Andrew Tyrie challenges chancellor over budget 'impact' assessments

This article is more than 7 years old

Conservative MP calls on Philip Hammond to bring back reports showing how policies affect families

The chancellor, Philip Hammond, has been challenged by an influential politician to reveal how changes in his tax and spending policies will affect the poorest and richest people in Britain.

Seizing on the pledge by the prime minister, Theresa May, to create a fairer society, Andrew Tyrie MP, the Conservative chair of the Commons Treasury select committee, said the government must bring back its practice of publishing a detailed distributional analysis in future budgets and autumn statements.

The coalition government started releasing such an analysis in 2010, showing the impact of changes to tax, welfare and public spending on households in different parts of the income distribution. At the time, former chancellor George Osborne described it as cutting-edge work and later highlighted the analysis as the most comprehensive and robust assessment (pdf) on how policies had affected families.
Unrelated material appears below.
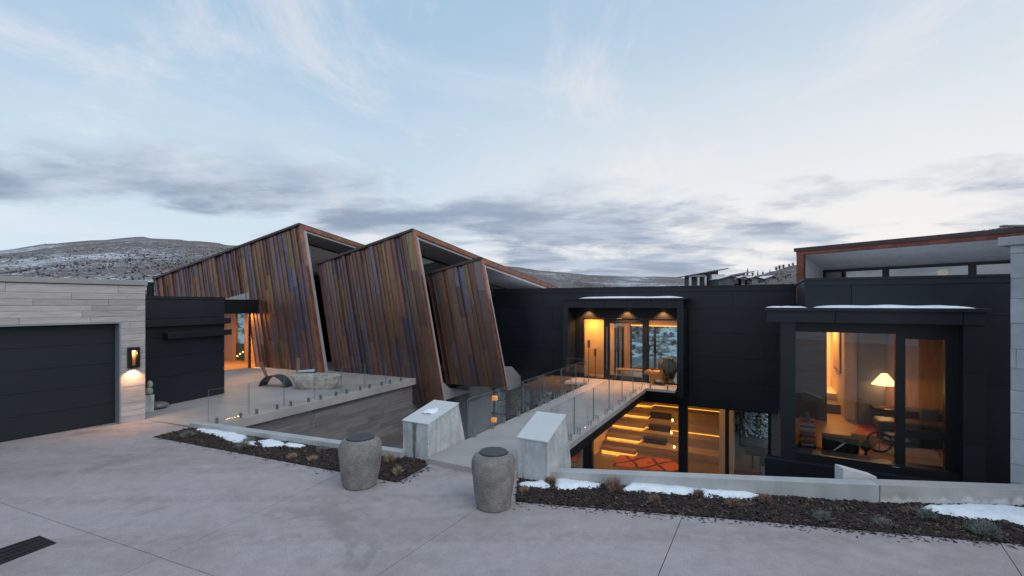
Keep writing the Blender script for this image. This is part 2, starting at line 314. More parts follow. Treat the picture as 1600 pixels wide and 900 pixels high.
# ------------------------------------------------------------------ mesh building
WL = {}
class MB:
    def __init__(s): s.v = []; s.f = []
    def add(s, vs, fs):
        n = len(s.v); s.v += [Vector(p) for p in vs]; s.f += [tuple(i + n for i in f) for f in fs]; return s
    def hexa(s, p): return s.add(p, [(3, 2, 1, 0), (4, 5, 6, 7), (0, 1, 5, 4), (1, 2, 6, 5), (2, 3, 7, 6), (3, 0, 4, 7)])
    def box(s, fr, x0, x1, t0, t1, z0, z1):
        return s.hexa([fr.w(x0, t0, z0), fr.w(x1, t0, z0), fr.w(x1, t1, z0), fr.w(x0, t1, z0), fr.w(x0, t0, z1), fr.w(x1, t0, z1), fr.w(x1, t1, z1), fr.w(x0, t1, z1)])
    def loops(s, A, B):      # prism between two equal loops
        n = len(A); return s.add(list(A) + list(B), [tuple(range(n))[::-1], tuple(range(n, 2 * n))] + [(i, (i + 1) % n, n + (i + 1) % n, n + i) for i in range(n)])
    def prism_t(s, fr, poly, t0, t1): return s.loops([fr.w(x, t0, z) for x, z in poly], [fr.w(x, t1, z) for x, z in poly])
    def prism_s(s, fr, poly, x0, x1): return s.loops([fr.w(x0, t, z) for t, z in poly], [fr.w(x1, t, z) for t, z in poly])
    def prism_z(s, pts, z0, z1): return s.loops([Vector((p[0], p[1], z0)) for p in pts], [Vector((p[0], p[1], z1)) for p in pts])
    def tube(s, path, r, n=10):
        path = [Vector(p) for p in path]; rs = r if isinstance(r, (list, tuple)) else [r] * len(path); rings = []
        for i, p in enumerate(path):
            d = (path[min(i + 1, len(path) - 1)] - path[max(i - 1, 0)]).normalized()
            a = d.cross(Vector((0, 0, 1))) if abs(d.z) < 0.95 else d.cross(Vector((0, 1, 0))); a.normalize(); b = d.cross(a)
            rings.append([p + (a * math.cos(2 * math.pi * k / n) + b * math.sin(2 * math.pi * k / n)) * rs[i] for k in range(n)])
        vs = [v for q in rings for v in q]; fs = []
        for i in range(len(rings) - 1):
            for k in range(n): fs.append((i * n + k, i * n + (k + 1) % n, (i + 1) * n + (k + 1) % n, (i + 1) * n + k))
        fs.append(tuple(range(n))); fs.append(tuple(range(len(vs) - n, len(vs)))); return s.add(vs, fs)
    def lathe(s, c, prof, n=48, wob=0.0, sx=1.0):
        vs, fs = [], []
        for r, z in prof:
            for k in range(n):
                a = 2 * math.pi * k / n; q = Vector((math.cos(a) * sx, math.sin(a), 0))
                rr = r * (1 + wob * noise.noise(Vector((q.x * 1.7 + c[0] * 3, q.y * 1.7, z * 3.0))) + wob * .30 * noise.noise(Vector((q.x * 6 + c[0] * 3, q.y * 6, z * 9.0))))
                vs.append(Vector((c[0] + q.x * rr, c[1] + q.y * rr, c[2] + z)))
        m = len(prof)
        for i in range(m - 1):
            for k in range(n): fs.append((i * n + k, i * n + (k + 1) % n, (i + 1) * n + (k + 1) % n, (i + 1) * n + k))
        fs.append(tuple(range(n))[::-1]); fs.append(tuple(range((m - 1) * n, m * n))); return s.add(vs, fs)
    def build(s, name, m, parent=None, smooth=False, bevel=0.0, recalc=True, color=None, auto=None):
        lo = Vector([min(v[i] for v in s.v) for i in range(3)]); hi = Vector([max(v[i] for v in s.v) for i in range(3)])
        loc = Vector(((lo.x + hi.x) / 2, (lo.y + hi.y) / 2, lo.z))
        me = bpy.data.meshes.new(name); me.from_pydata([v - loc for v in s.v], [], s.f)
        if recalc:
            b = bmesh.new(); b.from_mesh(me); bmesh.ops.recalc_face_normals(b, faces=b.faces); b.to_mesh(me); b.free()
        if smooth: me.polygons.foreach_set('use_smooth', [True] * len(me.polygons))
        for x in (m if isinstance(m, list) else [m]): me.materials.append(MATS[x])
        o = bpy.data.objects.new(name, me); COL.objects.link(o); WL[o.name] = loc
        if parent: o.parent = parent; o.location = loc - WL[parent.name]
        else: o.location = loc
        if bevel:
            md = o.modifiers.new('bevel', 'BEVEL'); md.width = bevel; md.segments = 2; md.limit_method = 'ANGLE'
        if color: o.color = (*color, 1)
        return o
def tag(o, label, cat=None, group=None, kind=None):
    o['label'] = label
    if cat: o['category'] = cat
    if group: o['group'] = group
    if kind: o['kind'] = kind
    return o
def thing(name, label, cat, loc, group=None):
    o = bpy.data.objects.new(name, None); COL.objects.link(o); o.location = loc; o.empty_display_size = 0.2; WL[o.name] = Vector(loc)
    return tag(o, label, cat, group)
def struct(o, label=None):
    o['kind'] = 'structure'
    if label: o['label'] = label
    return o
def part(name, m, parent, fr, *b, **kw): return MB().box(fr, *b).build(name, m, parent, **kw)
def lamp(name, typ, loc, energy, col=(1, 0.58, 0.24), size=0.2, parent=None, rot=None, spot=None, size_y=None):
    l = bpy.data.lights.new(name, typ); l.energy = energy; l.color = col
    if typ == 'AREA':
        l.size = size
        if size_y: l.shape = 'RECTANGLE'; l.size_y = size_y
    else: l.shadow_soft_size = size
    if spot: l.spot_size = R(spot); l.spot_blend = 0.6
    o = bpy.data.objects.new(name, l); COL.objects.link(o); o.location = loc
    if rot: o.rotation_euler = rot
    if parent: o.parent = parent; o.location = Vector(loc) - WL[parent.name]
    return o

# ------------------------------------------------------------------ terrain and hills
RIDGE = [(-900, 400, 320), (-300, 398, 330), (0, 391, 340), (100, 379, 350), (215, 370.5, 360), (300, 375, 360), (370, 382, 360), (480, 396, 380), (600, 410, 500), (700, 411, 700), (800, 416, 820), (860, 424, 860), (930, 430, 900), (1060, 433, 900), (1090, 437, 700), (1130, 437, 420), (1180, 430, 330), (1240, 414, 300), (1300, 402, 280), (1420, 380, 270), (1560, 356, 260), (1700, 348, 260), (2400, 380, 260)]
def ridge(u):
    if u <= RIDGE[0][0]: return RIDGE[0][1:]
    for (a, va, ya), (b, vb, yb) in zip(RIDGE, RIDGE[1:]):
        if u <= b:
            k = (u - a) / (b - a); k2 = k * k * (3 - 2 * k); return va + (vb - va) * (k * 0.5 + k2 * 0.5), ya + (yb - ya) * k2
    return RIDGE[-1][1:]
def sm(x): x = max(0, min(1, x)); return x * x * (3 - 2 * x)
def terr(x, y):
    r = math.hypot(x, y); th = math.degrees(math.atan2(x, y)); cl = max(-65, min(67, th))
    u = 800 + F * math.tan(R(cl)); v, yr = ridge(u); rr = yr / math.cos(R(cl)); tan_e = (HY - v) / F * math.cos(R(cl))
    if abs(th) > 70: k = sm((abs(th) - 70) / 40); tan_e = tan_e * (1 - k) + 0.025 * k; rr = rr * (1 - k) + 400 * k
    zr = CZ + tan_e * rr; base = -5.6
    s1 = sm((-(y) + 9) / 12.0) if abs(x) < 60 else 1.0
    base = base + s1 * (5.2 if r < 80 else 5.2)
    k = max(0, (r - 50) / (rr - 50)); k1 = min(k, 1)
    z = base + (zr - base) * (k1 ** 1.25)
    if k > 1: z = zr - (k - 1) * rr * 0.10
    n = noise.noise(Vector((x * 0.012, y * 0.012, 0))) * 5 + noise.noise(Vector((x * 0.04, y * 0.04, 5))) * 1.6
    z += n * sm((r - 60) / 120) * (1 - 0.75 * sm((k1 - 0.7) / 0.3))
    bump = math.exp(-((r - 74) / 20) ** 2) * sm((th + 18) / 8) * sm((47 - th) / 6)
    z += 6.6 * bump
    return z
mb = MB(); NT, NR = 600, 110
ths = [-180 + 360 * i / NT for i in range(NT)]
# finer steps in the view
fine = [-56 + 112 * i / 420 for i in range(420)]; coarse = [56 + 248 * i / 120 for i in range(120)]
ths = fine + coarse; NT = len(ths)
rs = [6 + (1500 - 6) * (i / (NR - 1)) ** 2.6 for i in range(NR)]
vs = []
for th in ths:
    for r in rs:
        x, y = r * math.sin(R(th)), r * math.cos(R(th)); vs.append((x, y, terr(x, y)))
fs = []
for i in range(NT):
    j = (i + 1) % NT
    for k in range(NR - 1): fs.append((i * NR + k, i * NR + k + 1, j * NR + k + 1, j * NR + k))
mb.add(vs, fs); mb.add([(0, 0, terr(0, 5.9))] + [(6 * math.sin(R(t)), 6 * math.cos(R(t)), terr(6 * math.sin(R(t)), 6 * math.cos(R(t)))) for t in ths[::12]], [(0, i + 1, (i + 1) % len(ths[::12]) + 1) for i in range(len(ths[::12]))])
struct(mb.build('terrain', 'hillside', smooth=True, recalc=False), 'snow dusted sagebrush hills and the ground below the house')

rng = random.Random(5)
mb = MB(); cnt = 0
while cnt < 14000:
    u = rng.uniform(-160, 1760); th = math.atan((u - 800) / F)
    near = cnt < 5200
    r = rng.uniform(40, 105) if near else 100 + 270 * rng.random() ** 1.3
    if near: th = R(rng.uniform(-30, 44))
    x, y = r * math.sin(th), r * math.cos(th)
    if noise.noise(Vector((x * 0.06, y * 0.06, 9))) + rng.uniform(-0.5, 0.5) < -0.1: continue
    z = terr(x, y); h = rng.uniform(0.3, 0.9); w = h * rng.uniform(0.6, 1.0)
    for q in range(34 if near else 9):
        a = rng.uniform(0, 6.28); el = rng.uniform(0.15, 1.4); L = h * rng.uniform(.55, 1.1)
        d = Vector((math.cos(a) * math.cos(el) * w / h, math.sin(a) * math.cos(el) * w / h, math.sin(el))) * L
        e = Vector((-math.sin(a), math.cos(a), rng.uniform(-.5, .5))) * (h * (.10 if near else .28)); n = len(mb.v); c0 = Vector((x, y, z - .1)) + d * .25
        mb.v += [c0, c0 + d * .55 + e, c0 + d * .8, c0 + d * .5 - e]; mb.f.append((n, n + 1, n + 2, n + 3))
    cnt += 1
tag(mb.build('sagebrush', 'shrubs', recalc=False), 'dark sagebrush scattered over the snowy hillsides', kind='stuff')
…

But after the Conservatives won the 2015 general election, the analysis was dropped and replaced with what Tyrie describes as a “deficient substitute”.

Ahead of an autumn statement from Hammond, expected in November or December, Tyrie has written to the chancellor calling for the former “excellent” analysis to be reinstated.

In a swipe at Osborne, Tyrie wrote: “I would be grateful for an assurance that you will reinstate the distributional analysis of the effects of the budget and autumn statement measures on household incomes, recently and mistakenly discontinued by your predecessor.”

Tyrie commented on his letter: “The new prime minister is committing her government to making Britain a country that works ‘not for a privileged few, but for every one of us’. A high level of transparency about the effects of tax and welfare policy on households across the income distribution would seem to be a logical, perhaps essential starting point.”

In the letter, Tyrie criticises the Treasury’s newer analysis for showing changes in the share of public spending received and taxes paid by households, rather than the amounts they receive.

The newer analysis also sheds little light on how households are affected at any given moment, rather it projects a future outcome. It also looks at five income groups rather than 10 and so does not give much insight into the very poorest and very richest households.

Tyrie’s call is likely to be welcomed by anti-poverty campaigners who before the March budget this year had called upon Osborne to produce the more detailed distributional impact assessment.